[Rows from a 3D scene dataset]

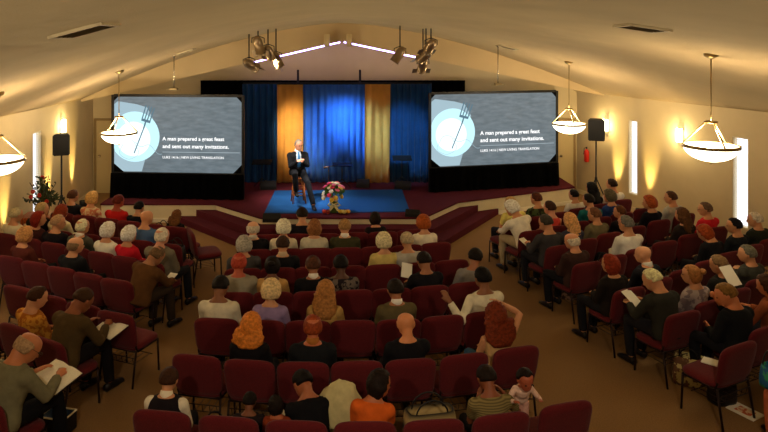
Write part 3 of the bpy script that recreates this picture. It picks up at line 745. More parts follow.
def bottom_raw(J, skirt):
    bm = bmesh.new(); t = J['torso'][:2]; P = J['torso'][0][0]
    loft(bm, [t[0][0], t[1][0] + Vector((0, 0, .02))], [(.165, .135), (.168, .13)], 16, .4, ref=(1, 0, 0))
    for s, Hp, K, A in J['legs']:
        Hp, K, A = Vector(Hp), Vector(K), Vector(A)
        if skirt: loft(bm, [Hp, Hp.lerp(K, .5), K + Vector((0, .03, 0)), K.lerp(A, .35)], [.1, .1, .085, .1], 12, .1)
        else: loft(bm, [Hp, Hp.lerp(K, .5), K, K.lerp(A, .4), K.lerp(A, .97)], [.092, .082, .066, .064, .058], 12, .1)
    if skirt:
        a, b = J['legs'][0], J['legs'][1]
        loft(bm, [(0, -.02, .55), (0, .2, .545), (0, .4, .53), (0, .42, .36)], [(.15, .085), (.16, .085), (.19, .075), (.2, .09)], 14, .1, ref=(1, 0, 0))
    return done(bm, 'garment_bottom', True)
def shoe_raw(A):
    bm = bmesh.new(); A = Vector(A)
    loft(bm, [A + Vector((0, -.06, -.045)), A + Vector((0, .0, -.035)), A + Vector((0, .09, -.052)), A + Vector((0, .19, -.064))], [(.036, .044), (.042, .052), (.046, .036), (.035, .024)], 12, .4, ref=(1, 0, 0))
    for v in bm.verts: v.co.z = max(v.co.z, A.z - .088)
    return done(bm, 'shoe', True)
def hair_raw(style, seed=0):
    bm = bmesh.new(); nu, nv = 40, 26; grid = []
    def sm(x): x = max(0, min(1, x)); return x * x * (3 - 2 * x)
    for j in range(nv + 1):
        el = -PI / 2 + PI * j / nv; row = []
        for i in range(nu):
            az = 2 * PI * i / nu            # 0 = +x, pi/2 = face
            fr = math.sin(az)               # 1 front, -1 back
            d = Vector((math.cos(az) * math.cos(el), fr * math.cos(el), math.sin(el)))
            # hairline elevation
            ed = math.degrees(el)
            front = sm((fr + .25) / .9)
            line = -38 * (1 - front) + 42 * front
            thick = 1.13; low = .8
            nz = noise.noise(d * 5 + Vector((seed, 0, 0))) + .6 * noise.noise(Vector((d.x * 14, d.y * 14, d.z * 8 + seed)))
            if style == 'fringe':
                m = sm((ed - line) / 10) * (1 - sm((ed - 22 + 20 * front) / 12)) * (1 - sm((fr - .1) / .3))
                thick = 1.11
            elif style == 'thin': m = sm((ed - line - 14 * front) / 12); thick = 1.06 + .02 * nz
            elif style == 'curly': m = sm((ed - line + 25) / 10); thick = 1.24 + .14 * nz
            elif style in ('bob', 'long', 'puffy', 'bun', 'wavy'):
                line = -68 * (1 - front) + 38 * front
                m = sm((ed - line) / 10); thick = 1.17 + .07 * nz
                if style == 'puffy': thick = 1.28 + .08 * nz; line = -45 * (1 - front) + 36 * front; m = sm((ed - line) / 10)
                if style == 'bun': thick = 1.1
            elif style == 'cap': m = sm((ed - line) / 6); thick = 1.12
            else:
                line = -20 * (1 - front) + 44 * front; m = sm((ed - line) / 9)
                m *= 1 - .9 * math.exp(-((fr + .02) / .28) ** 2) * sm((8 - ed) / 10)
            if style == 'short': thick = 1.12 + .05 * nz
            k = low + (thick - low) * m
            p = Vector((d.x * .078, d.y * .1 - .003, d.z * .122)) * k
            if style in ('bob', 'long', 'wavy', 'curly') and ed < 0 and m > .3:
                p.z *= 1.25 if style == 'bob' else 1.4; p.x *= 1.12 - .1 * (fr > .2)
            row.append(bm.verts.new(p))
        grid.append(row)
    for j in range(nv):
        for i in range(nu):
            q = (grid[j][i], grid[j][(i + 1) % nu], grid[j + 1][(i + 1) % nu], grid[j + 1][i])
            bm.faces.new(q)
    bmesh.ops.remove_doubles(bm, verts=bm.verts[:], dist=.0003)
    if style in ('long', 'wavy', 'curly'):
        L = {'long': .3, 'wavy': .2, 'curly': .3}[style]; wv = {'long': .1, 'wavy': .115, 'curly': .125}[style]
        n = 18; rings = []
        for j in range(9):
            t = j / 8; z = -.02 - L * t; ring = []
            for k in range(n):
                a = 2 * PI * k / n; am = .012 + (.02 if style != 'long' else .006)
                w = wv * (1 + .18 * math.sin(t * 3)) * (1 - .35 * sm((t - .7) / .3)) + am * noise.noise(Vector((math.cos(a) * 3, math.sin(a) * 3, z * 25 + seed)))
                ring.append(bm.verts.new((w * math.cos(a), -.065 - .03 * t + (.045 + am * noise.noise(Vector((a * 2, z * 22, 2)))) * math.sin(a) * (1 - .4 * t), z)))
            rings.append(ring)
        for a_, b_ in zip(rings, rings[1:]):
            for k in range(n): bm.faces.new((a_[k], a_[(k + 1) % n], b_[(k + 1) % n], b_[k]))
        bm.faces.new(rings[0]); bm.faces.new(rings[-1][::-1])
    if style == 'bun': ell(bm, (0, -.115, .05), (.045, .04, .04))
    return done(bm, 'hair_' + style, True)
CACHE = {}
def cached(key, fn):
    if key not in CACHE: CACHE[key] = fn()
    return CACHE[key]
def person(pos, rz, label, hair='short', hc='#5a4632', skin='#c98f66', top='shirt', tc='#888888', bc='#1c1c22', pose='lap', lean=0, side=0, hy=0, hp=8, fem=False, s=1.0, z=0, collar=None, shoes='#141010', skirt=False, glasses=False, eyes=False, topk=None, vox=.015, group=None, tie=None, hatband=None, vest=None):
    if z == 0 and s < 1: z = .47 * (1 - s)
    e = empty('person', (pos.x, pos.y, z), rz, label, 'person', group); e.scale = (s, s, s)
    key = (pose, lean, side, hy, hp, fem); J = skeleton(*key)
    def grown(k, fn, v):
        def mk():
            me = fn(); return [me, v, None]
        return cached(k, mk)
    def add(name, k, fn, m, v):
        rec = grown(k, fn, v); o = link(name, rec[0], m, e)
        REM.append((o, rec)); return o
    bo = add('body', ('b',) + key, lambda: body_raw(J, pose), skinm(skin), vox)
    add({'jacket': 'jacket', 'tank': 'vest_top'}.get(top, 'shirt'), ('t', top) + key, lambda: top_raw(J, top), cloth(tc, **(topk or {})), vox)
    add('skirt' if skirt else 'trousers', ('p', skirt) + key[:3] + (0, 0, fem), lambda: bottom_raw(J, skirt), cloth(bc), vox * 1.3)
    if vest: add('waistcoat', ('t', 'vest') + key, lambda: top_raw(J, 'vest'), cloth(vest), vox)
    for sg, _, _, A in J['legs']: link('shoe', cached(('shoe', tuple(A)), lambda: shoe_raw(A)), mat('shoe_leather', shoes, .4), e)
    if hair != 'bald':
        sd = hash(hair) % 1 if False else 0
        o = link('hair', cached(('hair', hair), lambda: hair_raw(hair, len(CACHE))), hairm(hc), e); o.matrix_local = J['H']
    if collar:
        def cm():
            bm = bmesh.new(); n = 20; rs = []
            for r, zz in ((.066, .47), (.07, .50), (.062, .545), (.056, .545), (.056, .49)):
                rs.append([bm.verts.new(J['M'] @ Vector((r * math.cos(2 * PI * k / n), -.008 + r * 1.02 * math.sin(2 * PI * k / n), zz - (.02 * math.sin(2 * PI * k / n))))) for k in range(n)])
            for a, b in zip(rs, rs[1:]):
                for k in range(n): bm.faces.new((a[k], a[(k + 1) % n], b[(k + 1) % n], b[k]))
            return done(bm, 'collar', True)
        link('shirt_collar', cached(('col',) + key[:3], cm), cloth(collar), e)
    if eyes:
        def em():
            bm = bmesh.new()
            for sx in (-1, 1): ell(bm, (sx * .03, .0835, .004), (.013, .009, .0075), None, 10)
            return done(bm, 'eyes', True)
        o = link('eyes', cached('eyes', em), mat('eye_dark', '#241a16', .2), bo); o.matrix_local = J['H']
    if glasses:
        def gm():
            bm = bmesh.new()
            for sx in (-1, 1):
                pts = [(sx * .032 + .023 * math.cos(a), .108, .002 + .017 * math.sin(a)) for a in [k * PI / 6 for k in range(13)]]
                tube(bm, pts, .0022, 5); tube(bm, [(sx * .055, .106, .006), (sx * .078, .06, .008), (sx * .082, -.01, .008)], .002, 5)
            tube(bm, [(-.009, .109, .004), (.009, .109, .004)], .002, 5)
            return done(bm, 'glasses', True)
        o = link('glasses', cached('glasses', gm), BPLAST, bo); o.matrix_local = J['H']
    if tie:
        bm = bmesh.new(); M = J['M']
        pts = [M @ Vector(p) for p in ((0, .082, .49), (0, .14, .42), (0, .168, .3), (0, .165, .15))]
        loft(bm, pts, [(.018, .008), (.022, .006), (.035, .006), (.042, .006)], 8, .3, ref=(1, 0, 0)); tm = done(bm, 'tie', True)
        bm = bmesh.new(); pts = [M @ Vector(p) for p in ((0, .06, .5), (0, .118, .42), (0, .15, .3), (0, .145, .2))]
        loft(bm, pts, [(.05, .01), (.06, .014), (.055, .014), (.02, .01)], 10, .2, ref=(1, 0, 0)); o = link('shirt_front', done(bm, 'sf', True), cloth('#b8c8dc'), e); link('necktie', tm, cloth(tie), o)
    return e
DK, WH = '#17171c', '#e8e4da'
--
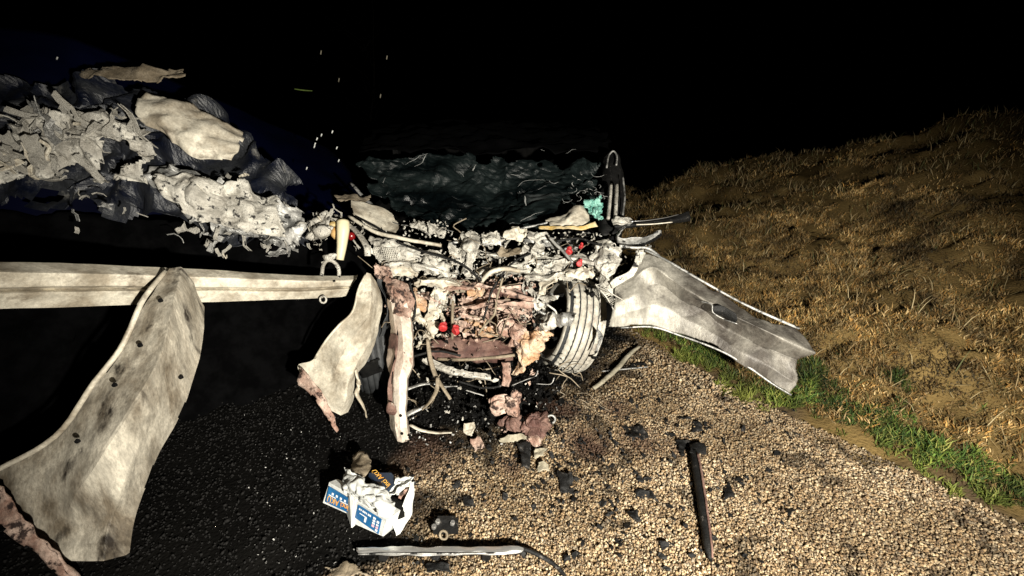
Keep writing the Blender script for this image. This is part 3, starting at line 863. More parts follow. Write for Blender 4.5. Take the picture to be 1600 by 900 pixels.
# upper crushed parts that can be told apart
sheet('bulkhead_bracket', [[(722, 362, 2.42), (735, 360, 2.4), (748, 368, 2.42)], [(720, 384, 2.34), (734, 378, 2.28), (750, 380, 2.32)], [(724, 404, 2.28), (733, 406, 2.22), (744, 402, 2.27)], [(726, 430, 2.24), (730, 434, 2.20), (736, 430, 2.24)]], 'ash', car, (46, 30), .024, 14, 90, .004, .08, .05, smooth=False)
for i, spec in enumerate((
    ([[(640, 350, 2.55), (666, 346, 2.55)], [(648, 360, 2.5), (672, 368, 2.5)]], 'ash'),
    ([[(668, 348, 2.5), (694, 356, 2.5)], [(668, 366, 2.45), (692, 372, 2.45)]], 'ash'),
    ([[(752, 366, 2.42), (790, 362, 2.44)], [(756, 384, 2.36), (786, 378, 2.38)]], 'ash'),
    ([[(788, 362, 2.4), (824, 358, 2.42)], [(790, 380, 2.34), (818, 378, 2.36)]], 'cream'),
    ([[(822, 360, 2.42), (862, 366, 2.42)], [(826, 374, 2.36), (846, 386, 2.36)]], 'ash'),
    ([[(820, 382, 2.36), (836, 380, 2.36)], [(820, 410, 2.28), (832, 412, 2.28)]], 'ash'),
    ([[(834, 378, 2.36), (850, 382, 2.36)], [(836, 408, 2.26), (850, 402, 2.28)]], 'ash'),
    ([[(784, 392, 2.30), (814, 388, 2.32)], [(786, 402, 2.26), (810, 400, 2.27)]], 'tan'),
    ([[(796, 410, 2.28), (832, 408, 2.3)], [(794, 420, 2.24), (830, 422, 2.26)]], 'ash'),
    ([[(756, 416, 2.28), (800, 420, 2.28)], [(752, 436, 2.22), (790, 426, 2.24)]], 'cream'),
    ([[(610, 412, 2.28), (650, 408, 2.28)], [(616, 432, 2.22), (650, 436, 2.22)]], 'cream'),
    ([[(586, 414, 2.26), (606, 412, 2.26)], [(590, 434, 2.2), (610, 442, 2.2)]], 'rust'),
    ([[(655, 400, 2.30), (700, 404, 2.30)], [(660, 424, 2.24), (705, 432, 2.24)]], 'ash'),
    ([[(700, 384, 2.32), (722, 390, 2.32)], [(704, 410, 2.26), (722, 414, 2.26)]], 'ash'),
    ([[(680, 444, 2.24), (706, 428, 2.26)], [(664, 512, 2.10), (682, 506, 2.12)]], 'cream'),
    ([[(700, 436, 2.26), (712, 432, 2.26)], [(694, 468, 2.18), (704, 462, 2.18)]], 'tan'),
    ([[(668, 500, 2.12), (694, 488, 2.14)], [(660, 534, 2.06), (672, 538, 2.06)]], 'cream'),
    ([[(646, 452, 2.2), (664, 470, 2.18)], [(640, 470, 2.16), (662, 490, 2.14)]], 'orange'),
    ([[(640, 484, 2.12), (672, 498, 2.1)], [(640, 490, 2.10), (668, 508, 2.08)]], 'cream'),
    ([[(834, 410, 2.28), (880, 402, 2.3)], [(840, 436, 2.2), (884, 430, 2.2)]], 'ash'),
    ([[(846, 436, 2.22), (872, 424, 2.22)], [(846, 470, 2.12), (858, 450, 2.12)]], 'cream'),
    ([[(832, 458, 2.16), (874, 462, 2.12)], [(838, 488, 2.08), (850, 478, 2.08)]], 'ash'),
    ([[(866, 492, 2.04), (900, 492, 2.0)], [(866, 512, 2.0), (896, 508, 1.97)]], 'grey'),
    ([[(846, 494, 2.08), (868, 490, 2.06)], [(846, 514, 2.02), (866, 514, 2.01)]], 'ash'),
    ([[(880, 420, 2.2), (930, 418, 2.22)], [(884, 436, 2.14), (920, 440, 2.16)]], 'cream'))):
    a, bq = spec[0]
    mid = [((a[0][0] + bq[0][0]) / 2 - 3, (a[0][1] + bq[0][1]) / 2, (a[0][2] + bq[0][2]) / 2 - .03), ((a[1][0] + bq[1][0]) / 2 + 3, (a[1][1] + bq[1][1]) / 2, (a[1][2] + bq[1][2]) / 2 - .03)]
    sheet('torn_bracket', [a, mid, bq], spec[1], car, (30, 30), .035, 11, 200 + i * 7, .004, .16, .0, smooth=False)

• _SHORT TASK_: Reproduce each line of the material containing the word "parts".

• _THE COMPLETED TASK_:
Write part 3 of the bpy script that recreates this picture. It picks up at line 745. More parts follow.
Keep writing the Blender script for this image. This is part 3, starting at line 863. More parts follow. Write for Blender 4.5. Take the picture to be 1600 by 900 pixels.
# upper crushed parts that can be told apart